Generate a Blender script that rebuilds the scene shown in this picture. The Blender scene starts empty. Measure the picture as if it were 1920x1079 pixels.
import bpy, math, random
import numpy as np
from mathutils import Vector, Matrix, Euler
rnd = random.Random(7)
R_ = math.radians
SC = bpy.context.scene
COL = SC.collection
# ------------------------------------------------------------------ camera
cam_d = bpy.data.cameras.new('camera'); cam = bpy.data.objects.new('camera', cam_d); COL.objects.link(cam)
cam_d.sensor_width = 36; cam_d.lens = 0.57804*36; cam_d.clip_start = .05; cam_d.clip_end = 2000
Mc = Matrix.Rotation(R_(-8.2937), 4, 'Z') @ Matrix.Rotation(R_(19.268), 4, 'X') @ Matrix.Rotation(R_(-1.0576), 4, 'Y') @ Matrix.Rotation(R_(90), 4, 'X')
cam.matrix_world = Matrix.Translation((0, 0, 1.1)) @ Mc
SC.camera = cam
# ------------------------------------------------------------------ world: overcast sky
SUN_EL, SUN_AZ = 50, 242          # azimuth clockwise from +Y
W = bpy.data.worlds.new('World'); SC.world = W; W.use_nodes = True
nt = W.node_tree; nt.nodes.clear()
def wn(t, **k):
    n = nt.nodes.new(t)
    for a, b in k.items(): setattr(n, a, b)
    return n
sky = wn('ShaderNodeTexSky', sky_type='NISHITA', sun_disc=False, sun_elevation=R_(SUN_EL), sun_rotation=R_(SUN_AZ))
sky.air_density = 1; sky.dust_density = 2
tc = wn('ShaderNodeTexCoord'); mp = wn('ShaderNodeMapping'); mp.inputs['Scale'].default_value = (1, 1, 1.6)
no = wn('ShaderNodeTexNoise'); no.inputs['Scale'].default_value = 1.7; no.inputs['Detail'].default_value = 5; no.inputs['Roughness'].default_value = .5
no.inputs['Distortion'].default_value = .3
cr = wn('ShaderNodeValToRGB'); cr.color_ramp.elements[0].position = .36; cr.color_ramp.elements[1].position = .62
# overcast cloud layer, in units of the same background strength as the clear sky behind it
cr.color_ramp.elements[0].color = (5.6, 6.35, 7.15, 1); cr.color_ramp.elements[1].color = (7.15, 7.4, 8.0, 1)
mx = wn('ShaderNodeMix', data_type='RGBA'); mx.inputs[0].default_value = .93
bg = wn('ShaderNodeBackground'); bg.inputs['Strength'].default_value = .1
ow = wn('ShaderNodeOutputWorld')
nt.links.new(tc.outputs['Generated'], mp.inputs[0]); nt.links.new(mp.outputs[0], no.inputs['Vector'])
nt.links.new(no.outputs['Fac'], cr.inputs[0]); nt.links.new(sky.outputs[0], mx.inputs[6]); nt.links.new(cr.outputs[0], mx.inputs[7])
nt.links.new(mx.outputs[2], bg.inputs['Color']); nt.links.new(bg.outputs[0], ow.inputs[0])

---

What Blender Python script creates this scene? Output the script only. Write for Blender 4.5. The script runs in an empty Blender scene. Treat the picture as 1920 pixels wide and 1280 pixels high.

▸ **Exercise requirements**
Report the number of lines containing the string "empty" and add nothing to it.

▸ **Completed exercise**
2